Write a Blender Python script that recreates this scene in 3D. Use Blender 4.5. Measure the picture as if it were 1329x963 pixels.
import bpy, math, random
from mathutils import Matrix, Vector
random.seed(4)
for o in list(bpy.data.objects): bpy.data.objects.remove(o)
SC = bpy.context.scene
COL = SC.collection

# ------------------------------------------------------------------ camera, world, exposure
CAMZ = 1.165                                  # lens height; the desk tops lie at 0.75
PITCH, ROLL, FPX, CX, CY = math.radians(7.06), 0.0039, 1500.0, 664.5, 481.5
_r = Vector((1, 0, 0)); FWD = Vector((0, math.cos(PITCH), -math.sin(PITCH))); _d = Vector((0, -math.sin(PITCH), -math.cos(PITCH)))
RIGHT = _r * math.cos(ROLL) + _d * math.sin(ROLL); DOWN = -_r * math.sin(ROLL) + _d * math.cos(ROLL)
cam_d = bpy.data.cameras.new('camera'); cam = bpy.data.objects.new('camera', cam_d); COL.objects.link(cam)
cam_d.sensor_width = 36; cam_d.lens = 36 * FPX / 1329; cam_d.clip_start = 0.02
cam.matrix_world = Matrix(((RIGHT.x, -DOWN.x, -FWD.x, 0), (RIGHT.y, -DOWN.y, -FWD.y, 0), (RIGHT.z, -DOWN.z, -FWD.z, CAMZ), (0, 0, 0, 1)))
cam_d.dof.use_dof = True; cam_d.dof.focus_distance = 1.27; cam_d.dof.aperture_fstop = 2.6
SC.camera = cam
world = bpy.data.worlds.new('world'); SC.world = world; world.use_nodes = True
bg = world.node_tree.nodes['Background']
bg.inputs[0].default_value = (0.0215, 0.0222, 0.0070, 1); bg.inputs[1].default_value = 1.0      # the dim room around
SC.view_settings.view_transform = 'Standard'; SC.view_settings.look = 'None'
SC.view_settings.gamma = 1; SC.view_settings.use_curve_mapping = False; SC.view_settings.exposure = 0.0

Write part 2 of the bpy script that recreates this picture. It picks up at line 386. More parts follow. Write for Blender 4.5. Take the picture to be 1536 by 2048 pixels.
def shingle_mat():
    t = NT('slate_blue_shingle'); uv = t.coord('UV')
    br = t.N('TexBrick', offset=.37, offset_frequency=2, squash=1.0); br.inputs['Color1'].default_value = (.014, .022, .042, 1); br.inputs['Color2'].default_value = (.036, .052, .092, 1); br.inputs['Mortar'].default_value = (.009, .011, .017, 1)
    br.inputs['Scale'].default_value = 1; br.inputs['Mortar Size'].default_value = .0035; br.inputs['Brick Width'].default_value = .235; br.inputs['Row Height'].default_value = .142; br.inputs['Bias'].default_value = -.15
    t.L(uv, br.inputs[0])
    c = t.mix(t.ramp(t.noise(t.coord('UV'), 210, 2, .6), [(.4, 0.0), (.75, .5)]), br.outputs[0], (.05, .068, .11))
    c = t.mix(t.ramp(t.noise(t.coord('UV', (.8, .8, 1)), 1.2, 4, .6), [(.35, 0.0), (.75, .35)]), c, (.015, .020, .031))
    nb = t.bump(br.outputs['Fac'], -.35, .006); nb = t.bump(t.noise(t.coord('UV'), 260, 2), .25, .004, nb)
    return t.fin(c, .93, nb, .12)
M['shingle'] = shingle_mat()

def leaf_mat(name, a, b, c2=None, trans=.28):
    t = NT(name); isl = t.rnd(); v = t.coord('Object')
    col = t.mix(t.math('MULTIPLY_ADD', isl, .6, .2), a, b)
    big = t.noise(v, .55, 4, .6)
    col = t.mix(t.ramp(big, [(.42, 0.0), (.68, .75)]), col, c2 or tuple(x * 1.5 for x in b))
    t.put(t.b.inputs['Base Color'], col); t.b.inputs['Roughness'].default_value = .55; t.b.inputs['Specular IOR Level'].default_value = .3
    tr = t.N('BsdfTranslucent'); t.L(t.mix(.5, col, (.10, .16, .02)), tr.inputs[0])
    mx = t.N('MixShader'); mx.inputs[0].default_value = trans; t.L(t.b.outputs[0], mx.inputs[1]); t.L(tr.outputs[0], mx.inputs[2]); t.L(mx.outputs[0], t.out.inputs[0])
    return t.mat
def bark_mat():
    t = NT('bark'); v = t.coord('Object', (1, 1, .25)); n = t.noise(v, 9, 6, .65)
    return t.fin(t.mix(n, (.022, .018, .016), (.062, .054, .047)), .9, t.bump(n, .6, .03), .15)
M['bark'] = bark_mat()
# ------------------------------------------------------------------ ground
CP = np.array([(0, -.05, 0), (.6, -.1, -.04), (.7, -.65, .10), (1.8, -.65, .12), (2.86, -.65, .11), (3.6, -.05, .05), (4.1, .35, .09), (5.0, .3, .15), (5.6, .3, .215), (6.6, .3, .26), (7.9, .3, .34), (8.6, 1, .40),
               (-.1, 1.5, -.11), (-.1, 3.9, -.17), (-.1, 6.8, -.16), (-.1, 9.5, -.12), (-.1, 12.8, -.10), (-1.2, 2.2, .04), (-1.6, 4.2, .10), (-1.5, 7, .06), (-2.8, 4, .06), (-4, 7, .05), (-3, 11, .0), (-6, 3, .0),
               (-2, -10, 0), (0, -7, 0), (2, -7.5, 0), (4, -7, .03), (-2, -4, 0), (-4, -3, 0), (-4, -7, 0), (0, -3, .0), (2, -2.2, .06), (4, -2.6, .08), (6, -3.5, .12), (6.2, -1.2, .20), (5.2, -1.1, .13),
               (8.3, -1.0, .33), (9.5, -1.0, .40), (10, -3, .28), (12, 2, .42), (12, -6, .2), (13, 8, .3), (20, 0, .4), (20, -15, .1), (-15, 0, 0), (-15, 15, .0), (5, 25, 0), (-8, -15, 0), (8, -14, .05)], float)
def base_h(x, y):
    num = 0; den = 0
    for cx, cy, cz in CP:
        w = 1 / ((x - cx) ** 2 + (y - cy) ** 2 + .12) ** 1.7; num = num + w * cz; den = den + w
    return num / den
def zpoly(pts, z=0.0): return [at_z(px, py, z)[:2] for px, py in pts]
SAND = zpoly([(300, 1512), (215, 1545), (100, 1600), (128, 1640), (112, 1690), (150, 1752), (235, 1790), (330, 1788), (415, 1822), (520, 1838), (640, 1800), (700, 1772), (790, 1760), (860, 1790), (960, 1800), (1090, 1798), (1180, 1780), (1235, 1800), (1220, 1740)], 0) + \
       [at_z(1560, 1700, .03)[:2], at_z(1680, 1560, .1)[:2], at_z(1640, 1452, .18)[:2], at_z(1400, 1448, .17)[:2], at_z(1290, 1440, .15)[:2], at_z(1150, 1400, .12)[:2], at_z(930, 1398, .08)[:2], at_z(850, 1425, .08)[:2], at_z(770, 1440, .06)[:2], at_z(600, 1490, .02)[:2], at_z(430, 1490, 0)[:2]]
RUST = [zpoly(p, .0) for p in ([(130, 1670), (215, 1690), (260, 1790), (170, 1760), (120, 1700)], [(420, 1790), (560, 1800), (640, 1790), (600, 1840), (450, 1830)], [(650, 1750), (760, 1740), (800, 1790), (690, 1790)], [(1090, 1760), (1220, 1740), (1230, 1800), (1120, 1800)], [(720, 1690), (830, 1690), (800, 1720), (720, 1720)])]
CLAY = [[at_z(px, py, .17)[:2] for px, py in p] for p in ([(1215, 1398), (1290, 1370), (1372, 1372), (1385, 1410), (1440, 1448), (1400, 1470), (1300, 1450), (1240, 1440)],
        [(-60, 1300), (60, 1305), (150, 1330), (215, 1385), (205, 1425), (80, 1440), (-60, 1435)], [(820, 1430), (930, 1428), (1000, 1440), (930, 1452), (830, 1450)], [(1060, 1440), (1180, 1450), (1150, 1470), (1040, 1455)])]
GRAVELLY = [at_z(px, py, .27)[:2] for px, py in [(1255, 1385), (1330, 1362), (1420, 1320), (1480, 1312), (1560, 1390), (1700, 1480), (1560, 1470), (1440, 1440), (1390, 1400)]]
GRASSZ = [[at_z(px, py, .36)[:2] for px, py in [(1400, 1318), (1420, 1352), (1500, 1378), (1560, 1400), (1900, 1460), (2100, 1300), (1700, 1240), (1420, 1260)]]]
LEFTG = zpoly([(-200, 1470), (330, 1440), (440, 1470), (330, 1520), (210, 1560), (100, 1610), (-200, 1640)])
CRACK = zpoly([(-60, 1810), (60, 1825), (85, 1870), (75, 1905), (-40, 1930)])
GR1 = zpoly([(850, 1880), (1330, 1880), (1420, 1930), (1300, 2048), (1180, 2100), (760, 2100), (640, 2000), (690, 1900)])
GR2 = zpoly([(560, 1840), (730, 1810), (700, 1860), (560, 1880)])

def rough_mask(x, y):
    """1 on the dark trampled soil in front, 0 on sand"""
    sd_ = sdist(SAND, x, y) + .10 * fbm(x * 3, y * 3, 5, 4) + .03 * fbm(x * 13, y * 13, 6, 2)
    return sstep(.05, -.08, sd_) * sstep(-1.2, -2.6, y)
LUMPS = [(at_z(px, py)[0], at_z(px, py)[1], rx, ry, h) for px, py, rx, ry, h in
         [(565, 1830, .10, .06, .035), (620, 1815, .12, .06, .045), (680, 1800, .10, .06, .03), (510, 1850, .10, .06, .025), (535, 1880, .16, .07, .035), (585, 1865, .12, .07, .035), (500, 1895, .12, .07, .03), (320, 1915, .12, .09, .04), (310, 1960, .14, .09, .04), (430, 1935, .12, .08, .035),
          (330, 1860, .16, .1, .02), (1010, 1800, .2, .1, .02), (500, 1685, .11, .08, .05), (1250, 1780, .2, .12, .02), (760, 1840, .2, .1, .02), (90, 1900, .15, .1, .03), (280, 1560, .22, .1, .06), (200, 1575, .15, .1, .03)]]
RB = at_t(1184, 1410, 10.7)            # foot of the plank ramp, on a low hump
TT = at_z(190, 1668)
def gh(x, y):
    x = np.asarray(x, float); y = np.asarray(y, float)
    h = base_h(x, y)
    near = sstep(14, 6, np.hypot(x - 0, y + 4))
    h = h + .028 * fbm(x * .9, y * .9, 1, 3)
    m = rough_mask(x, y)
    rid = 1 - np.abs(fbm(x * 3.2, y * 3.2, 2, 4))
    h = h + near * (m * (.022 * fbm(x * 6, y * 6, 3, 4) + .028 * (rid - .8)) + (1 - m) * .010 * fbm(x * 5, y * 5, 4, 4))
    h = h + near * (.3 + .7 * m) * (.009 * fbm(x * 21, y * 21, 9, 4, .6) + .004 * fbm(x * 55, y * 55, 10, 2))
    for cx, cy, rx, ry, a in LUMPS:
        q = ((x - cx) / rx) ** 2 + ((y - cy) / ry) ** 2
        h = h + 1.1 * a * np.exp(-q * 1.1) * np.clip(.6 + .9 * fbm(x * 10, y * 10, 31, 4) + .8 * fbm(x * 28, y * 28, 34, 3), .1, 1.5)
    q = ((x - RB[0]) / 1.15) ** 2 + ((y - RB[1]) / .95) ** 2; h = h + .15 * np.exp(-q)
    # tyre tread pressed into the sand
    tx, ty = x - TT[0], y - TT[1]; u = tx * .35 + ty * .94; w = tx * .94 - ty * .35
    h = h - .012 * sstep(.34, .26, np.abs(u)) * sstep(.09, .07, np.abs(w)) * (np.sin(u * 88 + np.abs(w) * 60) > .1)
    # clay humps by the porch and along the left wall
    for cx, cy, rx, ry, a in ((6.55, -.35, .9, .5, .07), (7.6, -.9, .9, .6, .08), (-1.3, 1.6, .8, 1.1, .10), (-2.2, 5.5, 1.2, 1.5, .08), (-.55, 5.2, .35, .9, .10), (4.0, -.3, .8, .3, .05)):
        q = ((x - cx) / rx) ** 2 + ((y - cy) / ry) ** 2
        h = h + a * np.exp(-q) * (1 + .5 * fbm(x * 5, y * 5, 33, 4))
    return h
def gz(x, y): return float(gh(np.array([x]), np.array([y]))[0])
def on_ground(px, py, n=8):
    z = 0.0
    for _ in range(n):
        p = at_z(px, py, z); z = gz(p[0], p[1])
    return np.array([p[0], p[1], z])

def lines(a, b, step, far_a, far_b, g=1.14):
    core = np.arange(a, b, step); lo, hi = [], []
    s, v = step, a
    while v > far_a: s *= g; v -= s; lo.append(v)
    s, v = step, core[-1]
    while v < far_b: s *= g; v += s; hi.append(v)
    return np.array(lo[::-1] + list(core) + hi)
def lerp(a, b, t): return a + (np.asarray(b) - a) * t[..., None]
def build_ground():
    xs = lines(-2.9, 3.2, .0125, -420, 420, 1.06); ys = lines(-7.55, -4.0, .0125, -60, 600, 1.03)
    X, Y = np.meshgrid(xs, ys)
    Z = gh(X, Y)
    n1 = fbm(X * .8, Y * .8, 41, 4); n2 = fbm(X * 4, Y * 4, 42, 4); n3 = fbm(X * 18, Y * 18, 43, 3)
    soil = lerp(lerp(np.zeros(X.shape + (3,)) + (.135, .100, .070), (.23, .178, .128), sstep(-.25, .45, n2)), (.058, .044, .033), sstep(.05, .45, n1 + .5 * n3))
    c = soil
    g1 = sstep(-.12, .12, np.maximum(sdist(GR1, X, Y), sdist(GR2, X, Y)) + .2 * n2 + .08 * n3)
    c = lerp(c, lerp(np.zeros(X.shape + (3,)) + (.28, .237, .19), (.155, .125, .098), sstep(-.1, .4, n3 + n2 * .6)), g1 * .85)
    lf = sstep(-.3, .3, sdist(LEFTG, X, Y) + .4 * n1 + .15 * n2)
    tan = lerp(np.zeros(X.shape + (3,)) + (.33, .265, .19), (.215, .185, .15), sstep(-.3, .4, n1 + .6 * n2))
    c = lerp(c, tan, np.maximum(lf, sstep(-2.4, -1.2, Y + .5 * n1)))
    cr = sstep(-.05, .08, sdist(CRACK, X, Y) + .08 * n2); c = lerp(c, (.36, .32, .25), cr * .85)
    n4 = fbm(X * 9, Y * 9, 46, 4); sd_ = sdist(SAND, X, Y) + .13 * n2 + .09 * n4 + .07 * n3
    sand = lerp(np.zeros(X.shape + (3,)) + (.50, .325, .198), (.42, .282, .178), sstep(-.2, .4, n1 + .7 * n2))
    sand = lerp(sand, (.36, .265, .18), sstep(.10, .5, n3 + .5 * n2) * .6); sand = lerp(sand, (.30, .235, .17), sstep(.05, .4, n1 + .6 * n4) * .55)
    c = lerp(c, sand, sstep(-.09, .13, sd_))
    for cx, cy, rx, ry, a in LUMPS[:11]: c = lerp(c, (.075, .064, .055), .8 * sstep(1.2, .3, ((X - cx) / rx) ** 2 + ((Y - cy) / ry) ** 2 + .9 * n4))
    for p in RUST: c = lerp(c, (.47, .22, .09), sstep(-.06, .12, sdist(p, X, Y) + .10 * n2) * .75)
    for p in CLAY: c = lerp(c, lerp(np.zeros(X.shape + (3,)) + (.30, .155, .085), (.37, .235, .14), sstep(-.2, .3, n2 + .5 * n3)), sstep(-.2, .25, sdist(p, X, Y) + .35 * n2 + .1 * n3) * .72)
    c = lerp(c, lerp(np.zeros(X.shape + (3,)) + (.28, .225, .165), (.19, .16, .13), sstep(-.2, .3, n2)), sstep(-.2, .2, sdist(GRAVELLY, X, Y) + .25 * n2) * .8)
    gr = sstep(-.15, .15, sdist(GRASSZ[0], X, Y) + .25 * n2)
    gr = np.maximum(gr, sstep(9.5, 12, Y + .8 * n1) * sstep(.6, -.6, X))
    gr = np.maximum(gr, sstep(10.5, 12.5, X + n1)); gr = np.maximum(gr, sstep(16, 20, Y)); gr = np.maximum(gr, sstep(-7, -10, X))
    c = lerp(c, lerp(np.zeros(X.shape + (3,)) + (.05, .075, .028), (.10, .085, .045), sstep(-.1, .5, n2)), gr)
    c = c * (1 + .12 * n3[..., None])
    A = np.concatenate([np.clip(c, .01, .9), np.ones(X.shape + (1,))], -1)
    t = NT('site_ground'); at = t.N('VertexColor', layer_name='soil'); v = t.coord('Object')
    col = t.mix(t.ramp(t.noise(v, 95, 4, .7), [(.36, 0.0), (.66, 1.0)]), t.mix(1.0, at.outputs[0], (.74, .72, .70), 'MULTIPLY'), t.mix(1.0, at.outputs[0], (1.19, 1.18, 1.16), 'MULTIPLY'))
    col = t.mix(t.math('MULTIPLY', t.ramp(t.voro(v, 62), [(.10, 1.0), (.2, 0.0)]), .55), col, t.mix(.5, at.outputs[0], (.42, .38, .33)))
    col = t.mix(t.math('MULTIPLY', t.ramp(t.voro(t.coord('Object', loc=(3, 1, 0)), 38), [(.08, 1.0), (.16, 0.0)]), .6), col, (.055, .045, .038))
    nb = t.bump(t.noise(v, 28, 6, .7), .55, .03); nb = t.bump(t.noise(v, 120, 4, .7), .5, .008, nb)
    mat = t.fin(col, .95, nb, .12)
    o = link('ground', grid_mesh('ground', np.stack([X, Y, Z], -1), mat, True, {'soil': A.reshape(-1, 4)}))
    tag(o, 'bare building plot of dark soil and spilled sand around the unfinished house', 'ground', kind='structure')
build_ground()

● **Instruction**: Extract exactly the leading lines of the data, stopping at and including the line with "COL = SC.collection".

● **Answer to the exercise**:
Write a Blender Python script that recreates this scene in 3D. Use Blender 4.5. Measure the picture as if it were 1329x963 pixels.
import bpy, math, random
from mathutils import Matrix, Vector
random.seed(4)
for o in list(bpy.data.objects): bpy.data.objects.remove(o)
SC = bpy.context.scene
COL = SC.collection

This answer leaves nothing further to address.